— Supplied material —

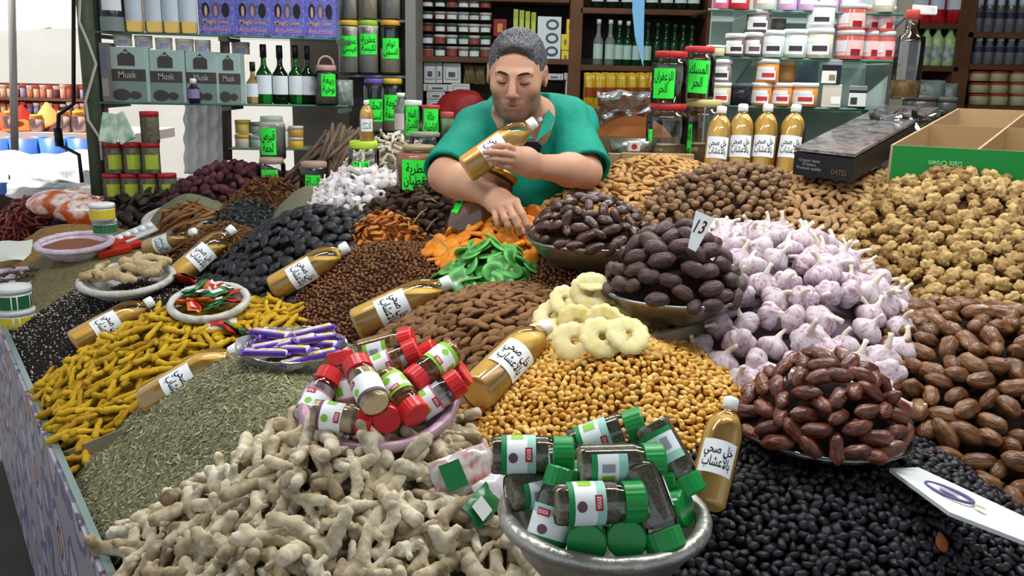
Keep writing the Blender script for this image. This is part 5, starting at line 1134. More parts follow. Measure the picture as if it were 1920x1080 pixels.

* * *

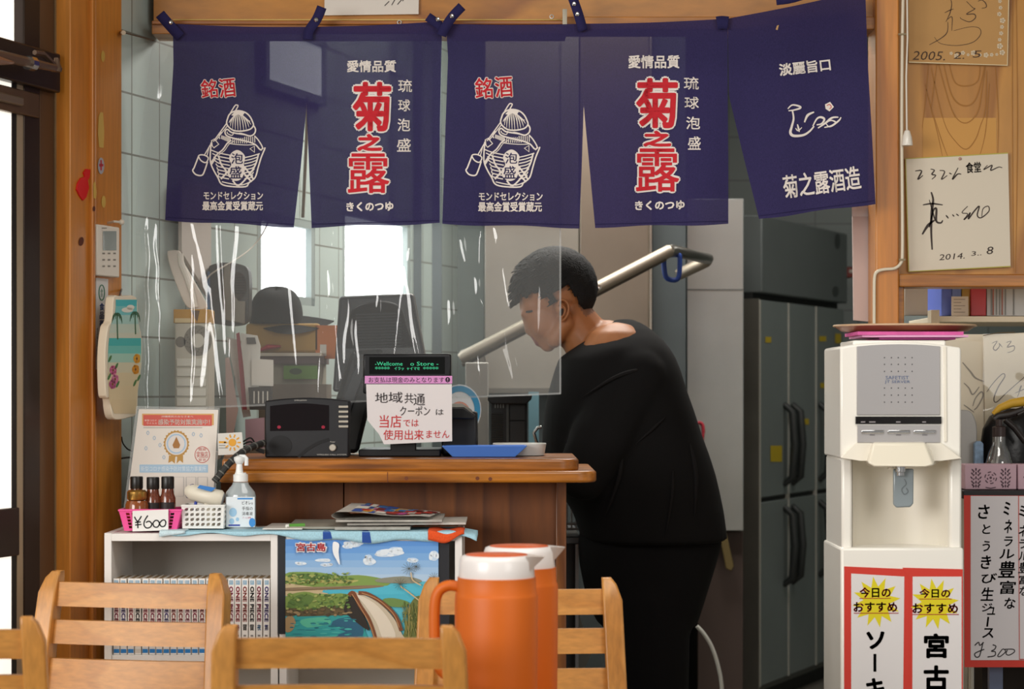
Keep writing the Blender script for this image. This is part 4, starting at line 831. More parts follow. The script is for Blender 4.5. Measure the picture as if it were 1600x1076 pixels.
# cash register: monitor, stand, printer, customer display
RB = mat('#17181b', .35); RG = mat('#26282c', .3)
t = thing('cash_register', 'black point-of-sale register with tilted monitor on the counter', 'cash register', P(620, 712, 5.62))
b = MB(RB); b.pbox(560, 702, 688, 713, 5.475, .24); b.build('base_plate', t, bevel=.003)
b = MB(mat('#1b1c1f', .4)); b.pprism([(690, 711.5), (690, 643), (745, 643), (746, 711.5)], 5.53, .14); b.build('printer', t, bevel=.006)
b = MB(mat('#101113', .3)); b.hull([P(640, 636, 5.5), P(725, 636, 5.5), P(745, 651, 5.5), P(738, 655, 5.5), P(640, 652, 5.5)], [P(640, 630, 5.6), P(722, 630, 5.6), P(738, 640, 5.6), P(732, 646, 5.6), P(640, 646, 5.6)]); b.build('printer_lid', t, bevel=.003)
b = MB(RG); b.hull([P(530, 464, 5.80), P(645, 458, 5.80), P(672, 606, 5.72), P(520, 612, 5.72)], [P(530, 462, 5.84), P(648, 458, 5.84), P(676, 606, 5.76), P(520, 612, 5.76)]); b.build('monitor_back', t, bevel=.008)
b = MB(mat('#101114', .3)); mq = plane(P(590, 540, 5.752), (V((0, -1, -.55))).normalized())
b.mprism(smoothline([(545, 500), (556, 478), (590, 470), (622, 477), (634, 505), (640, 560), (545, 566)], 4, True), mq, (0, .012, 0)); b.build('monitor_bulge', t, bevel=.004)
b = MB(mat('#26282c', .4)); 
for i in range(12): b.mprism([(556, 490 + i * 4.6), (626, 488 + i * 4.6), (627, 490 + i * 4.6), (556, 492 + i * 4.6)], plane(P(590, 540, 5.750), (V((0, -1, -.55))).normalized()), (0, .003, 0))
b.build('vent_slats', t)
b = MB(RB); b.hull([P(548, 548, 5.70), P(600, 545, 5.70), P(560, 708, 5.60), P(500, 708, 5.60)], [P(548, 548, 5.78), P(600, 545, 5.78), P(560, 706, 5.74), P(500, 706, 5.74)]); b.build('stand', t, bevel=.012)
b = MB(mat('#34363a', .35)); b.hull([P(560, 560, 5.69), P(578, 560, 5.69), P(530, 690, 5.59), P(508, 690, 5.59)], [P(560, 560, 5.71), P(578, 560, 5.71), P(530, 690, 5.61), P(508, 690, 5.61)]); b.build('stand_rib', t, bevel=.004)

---

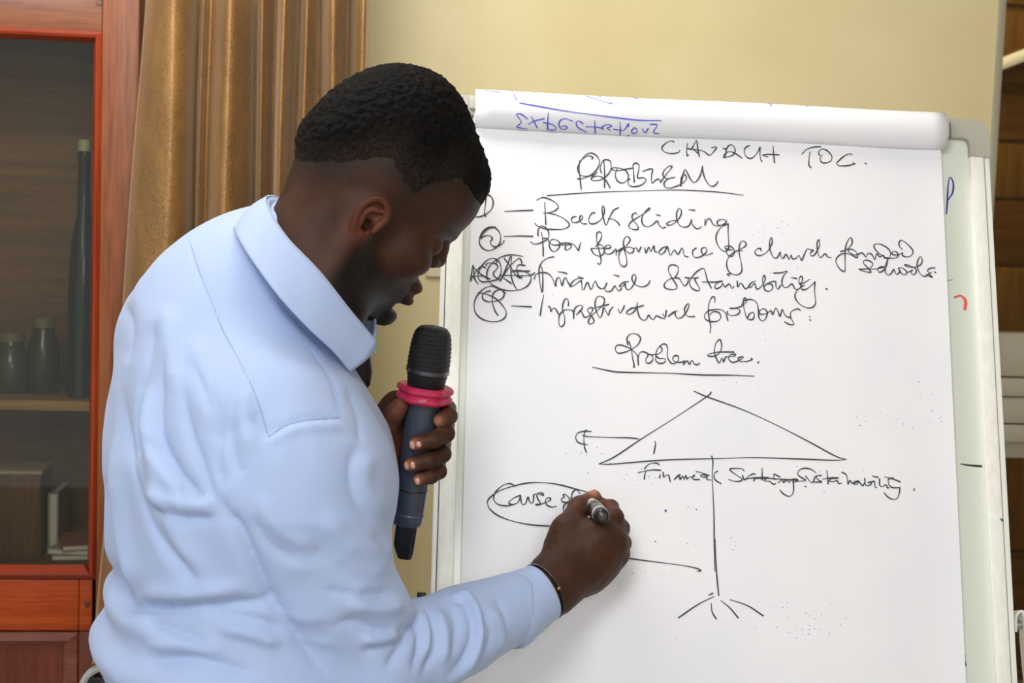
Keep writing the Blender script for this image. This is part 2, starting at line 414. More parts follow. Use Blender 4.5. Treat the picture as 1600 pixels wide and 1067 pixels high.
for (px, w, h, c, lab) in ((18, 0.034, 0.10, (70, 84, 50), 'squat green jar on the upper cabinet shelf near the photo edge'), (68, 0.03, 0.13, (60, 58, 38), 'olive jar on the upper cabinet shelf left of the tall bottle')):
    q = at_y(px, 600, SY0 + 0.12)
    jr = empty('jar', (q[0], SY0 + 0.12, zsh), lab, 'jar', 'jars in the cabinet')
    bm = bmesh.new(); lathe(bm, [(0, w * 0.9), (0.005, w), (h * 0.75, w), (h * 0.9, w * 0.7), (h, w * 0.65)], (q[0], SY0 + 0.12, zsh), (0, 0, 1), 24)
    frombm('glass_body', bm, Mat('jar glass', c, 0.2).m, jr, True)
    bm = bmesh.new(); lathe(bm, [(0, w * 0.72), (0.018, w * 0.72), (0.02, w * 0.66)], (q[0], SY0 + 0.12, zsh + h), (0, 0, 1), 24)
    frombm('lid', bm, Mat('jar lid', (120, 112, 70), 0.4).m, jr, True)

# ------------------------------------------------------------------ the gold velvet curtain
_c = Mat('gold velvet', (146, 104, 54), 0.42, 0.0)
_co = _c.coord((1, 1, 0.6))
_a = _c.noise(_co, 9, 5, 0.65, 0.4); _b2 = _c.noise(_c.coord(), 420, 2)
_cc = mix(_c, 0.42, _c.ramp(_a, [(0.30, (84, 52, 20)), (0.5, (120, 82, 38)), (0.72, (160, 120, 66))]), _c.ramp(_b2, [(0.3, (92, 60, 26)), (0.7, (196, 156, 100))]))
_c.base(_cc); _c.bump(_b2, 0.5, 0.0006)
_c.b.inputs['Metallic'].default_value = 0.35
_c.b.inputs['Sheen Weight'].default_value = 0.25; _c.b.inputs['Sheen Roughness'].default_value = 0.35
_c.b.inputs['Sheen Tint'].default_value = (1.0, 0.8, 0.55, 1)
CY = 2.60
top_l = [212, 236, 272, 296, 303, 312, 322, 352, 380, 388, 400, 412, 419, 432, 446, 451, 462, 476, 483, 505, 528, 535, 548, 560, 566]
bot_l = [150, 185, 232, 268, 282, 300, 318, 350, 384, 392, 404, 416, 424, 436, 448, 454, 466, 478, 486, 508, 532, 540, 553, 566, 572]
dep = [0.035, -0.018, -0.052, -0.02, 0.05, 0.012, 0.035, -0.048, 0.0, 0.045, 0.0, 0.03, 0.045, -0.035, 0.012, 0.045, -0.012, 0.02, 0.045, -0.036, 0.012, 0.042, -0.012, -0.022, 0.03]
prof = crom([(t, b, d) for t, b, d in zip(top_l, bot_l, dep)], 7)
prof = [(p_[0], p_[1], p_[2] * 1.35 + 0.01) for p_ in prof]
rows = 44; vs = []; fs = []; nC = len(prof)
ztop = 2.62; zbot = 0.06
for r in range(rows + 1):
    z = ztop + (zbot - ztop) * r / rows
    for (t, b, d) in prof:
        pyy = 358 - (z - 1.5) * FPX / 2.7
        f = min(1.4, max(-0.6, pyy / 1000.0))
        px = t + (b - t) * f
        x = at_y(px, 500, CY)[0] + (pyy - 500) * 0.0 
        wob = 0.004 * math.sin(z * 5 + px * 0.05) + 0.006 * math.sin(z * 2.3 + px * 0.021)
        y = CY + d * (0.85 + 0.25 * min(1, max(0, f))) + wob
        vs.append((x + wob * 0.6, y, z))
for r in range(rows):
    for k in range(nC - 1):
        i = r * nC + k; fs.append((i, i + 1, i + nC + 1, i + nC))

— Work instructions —
Say how many lines in the listing above include "script". Give nothing but the number.

— Reply —
3